Segundo Krenak, as pessoas estão tomando esses relatórios como se fossem só estatísticas e não um indicador de que estamos perdendo qualidade de vida, e perdendo também a nossa profunda relação com a terra”.
A coordenadora do Departamento de Gestão Territorial e Ambiental do Conselho Indígena de Roraima, Sineia do Vale, contou que há um estudo que demonstra que eles já têm percebido alterações por causa das mudanças climáticas.
“Isso tem afetado o modo de vida da comunidade. Perdemos a variedade de peixes porque a temperatura da água aqueceu mais que o normal”, alertou Sineia, que é do povo indígena Wapichana.
Sineia representa a Coordenação das Organizações Indígenas da Amazônia Brasileira (Coiab) e a Articulação dos Povos Indígenas do Brasil (Apib) dentro do Comitê Indígena de Mudanças Climáticas. Ela avalia que as mudanças do clima não têm afetado só localmente, mas todo o planeta.
“Precisamos levar a importância de manter as florestas e as terras indígenas para as instâncias de governo, tanto nacionalmente como internacionalmente. E cobrar dos países o cumprimento do Acordo de Paris. A luta não é só dos índios, mas de todos os povos”, ressaltou Sineia.
O presidente da comissão e autor do requerimento para o debate, deputado Nilto Tatto (PT-SP), destacou que a relação especial dos índios com a natureza tem muito a contribuir com a meta assumida pelo Brasil de zerar o desmatamento até 2030.

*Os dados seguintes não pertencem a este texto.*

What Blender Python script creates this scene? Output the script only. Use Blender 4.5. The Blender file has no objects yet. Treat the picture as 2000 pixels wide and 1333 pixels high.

“Temos que reconhecer que os povos indígenas são o principal parceiro da conservação das florestas no Brasil. Só 3% das terras indígenas têm desmatamento, menos até do que em unidades de conservação. E o desmatamento é um dos principais fatores de emissão dos gases do efeito estufa”, lembrou Tatto.
Mais de quinze indígenas foram ouvidos no seminário, que servirá de subsídio para a delegação brasileira que vai participar da COP 23, a nova conferência internacional do clima, prevista para novembro, na Alemanha.
Estudo
Durante o seminário também foi citado um estudo realizado pelos indígenas do Alto Rio Negro, mais especificamente do Rio Tiquié, que identificou com precisão os ciclos de vida de peixes, animais, plantas e cultivos, entre outras atividades de manejo praticadas nas comunidades.
Os pesquisadores indígenas vêm coletando informações que podem indicar mudanças climáticas e como elas impactam os ecossistemas locais (saiba mais).
Ameaças
As lideranças também apontaram que estão sofrendo diversos ataques no Legislativo contra os direitos constitucionais dos povos indígenas, principalmente para que sejam alterados os processos de demarcação e exploração de suas terras.
Para Estevão Bororo, que faz parte do Comitê Indígena de Mudanças Climáticas (CIMC), esse é um momento de reflexão e de luta pelos direitos. “Os nossos direitos estão garantidos na Constituição Federal e na Convenção 169, que assegura a consulta aos indígenas sobre suas terras. A nossa luta não começou em 88 e sim há mais de 500 anos”.